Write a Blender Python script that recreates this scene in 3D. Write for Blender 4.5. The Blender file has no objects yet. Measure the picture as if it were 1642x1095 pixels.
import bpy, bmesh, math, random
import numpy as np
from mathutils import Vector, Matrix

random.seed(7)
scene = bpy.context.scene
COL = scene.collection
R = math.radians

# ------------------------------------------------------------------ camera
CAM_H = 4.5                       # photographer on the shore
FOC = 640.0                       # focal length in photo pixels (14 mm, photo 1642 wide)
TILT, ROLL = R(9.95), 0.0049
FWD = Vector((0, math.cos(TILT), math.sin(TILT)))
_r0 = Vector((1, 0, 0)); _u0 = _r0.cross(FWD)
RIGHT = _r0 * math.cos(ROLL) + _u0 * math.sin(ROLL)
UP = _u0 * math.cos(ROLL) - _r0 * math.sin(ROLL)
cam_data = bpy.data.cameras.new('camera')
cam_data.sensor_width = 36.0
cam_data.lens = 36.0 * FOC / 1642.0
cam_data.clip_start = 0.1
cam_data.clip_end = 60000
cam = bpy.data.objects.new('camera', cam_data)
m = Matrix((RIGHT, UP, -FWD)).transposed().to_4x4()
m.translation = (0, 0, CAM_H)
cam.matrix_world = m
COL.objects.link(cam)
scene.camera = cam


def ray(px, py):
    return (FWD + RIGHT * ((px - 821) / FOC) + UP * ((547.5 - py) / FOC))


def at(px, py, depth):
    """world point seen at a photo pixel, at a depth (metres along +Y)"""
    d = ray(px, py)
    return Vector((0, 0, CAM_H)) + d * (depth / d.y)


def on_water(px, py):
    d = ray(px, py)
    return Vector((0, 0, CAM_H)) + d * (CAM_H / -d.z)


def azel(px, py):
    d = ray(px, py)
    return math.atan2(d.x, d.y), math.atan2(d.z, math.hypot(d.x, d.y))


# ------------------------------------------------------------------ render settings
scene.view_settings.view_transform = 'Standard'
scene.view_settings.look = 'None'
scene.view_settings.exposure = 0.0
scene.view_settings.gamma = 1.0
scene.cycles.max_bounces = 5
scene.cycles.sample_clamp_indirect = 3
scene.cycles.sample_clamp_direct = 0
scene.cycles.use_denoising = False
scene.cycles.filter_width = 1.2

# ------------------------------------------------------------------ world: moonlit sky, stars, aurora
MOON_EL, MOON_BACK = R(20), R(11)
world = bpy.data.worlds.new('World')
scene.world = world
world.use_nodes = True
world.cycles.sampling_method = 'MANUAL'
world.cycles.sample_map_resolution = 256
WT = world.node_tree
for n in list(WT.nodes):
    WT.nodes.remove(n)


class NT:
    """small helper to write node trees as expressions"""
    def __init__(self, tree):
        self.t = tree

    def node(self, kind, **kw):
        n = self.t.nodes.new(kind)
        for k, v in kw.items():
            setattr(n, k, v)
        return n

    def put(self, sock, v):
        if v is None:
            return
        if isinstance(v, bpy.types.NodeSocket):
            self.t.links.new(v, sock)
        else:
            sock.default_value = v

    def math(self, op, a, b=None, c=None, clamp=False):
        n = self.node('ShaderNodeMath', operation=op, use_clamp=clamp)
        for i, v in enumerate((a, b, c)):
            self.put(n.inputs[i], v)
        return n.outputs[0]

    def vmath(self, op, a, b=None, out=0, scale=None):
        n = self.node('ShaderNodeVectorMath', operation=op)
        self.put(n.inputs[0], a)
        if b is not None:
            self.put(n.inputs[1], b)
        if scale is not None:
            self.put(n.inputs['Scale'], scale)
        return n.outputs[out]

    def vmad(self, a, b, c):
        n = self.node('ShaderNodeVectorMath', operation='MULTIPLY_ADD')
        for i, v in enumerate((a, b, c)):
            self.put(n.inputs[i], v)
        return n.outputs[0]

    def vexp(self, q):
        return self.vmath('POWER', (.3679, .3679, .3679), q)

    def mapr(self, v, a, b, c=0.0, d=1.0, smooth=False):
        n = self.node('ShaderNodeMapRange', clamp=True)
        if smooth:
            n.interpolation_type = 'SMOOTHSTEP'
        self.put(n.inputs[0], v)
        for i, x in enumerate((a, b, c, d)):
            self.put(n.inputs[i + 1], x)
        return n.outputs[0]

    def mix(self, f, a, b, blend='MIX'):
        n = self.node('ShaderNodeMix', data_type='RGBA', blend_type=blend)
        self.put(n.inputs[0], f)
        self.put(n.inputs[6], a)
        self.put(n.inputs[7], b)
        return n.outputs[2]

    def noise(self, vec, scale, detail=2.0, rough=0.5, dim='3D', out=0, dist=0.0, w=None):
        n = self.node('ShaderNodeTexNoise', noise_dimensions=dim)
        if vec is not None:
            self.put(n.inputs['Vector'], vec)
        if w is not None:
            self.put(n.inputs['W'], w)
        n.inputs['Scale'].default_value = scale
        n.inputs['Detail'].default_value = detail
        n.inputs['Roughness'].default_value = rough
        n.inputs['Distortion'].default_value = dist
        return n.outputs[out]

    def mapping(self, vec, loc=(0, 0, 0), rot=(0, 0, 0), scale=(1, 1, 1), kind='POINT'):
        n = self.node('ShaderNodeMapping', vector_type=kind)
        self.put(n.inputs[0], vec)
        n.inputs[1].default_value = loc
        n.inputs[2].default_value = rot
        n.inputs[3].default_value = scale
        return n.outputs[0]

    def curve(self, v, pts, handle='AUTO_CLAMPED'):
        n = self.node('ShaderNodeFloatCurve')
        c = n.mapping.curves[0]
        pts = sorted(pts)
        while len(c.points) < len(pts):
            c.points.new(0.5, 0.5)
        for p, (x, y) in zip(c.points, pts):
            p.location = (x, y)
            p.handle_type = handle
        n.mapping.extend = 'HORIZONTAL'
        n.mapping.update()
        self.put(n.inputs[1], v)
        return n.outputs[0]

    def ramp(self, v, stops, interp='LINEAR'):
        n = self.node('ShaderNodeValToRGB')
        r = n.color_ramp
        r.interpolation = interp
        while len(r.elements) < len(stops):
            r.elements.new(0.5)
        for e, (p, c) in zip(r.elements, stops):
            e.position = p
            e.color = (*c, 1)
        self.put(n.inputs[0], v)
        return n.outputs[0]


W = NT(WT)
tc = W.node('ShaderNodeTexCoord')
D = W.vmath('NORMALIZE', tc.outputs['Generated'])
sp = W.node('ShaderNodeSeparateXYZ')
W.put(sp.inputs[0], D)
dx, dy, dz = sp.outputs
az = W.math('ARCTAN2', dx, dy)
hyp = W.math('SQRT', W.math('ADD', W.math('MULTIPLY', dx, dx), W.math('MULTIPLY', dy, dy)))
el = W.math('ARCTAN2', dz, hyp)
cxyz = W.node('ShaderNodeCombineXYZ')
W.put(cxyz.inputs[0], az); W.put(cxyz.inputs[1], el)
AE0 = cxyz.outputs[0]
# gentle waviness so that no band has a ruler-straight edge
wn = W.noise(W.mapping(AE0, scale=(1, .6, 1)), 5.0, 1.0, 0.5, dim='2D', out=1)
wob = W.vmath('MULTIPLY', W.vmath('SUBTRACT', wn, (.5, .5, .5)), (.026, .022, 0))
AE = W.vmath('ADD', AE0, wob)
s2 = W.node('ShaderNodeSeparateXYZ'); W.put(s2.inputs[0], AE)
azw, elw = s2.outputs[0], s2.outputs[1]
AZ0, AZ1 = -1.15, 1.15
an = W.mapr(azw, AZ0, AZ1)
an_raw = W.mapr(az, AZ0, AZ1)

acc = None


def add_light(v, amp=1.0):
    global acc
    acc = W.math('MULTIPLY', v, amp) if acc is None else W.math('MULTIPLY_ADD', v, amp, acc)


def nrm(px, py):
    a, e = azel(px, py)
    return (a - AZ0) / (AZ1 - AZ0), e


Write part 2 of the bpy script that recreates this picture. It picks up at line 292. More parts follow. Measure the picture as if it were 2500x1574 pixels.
____
=== INSTRUCTIONS TO FOLLOW ===
Return nothing but the lines from the first line of the listing through the line with "math.atan2(d.z, math.hypot(d.x, d.y))", please, keeping every one of them unchanged.

=== SOLUTION BELOW ===
Write a Blender Python script that recreates this scene in 3D. Write for Blender 4.5. The Blender file has no objects yet. Measure the picture as if it were 1642x1095 pixels.
import bpy, bmesh, math, random
import numpy as np
from mathutils import Vector, Matrix

random.seed(7)
scene = bpy.context.scene
COL = scene.collection
R = math.radians

# ------------------------------------------------------------------ camera
CAM_H = 4.5                       # photographer on the shore
FOC = 640.0                       # focal length in photo pixels (14 mm, photo 1642 wide)
TILT, ROLL = R(9.95), 0.0049
FWD = Vector((0, math.cos(TILT), math.sin(TILT)))
_r0 = Vector((1, 0, 0)); _u0 = _r0.cross(FWD)
RIGHT = _r0 * math.cos(ROLL) + _u0 * math.sin(ROLL)
UP = _u0 * math.cos(ROLL) - _r0 * math.sin(ROLL)
cam_data = bpy.data.cameras.new('camera')
cam_data.sensor_width = 36.0
cam_data.lens = 36.0 * FOC / 1642.0
cam_data.clip_start = 0.1
cam_data.clip_end = 60000
cam = bpy.data.objects.new('camera', cam_data)
m = Matrix((RIGHT, UP, -FWD)).transposed().to_4x4()
m.translation = (0, 0, CAM_H)
cam.matrix_world = m
COL.objects.link(cam)
scene.camera = cam


def ray(px, py):
    return (FWD + RIGHT * ((px - 821) / FOC) + UP * ((547.5 - py) / FOC))


def at(px, py, depth):
    """world point seen at a photo pixel, at a depth (metres along +Y)"""
    d = ray(px, py)
    return Vector((0, 0, CAM_H)) + d * (depth / d.y)


def on_water(px, py):
    d = ray(px, py)
    return Vector((0, 0, CAM_H)) + d * (CAM_H / -d.z)


def azel(px, py):
    d = ray(px, py)
    return math.atan2(d.x, d.y), math.atan2(d.z, math.hypot(d.x, d.y))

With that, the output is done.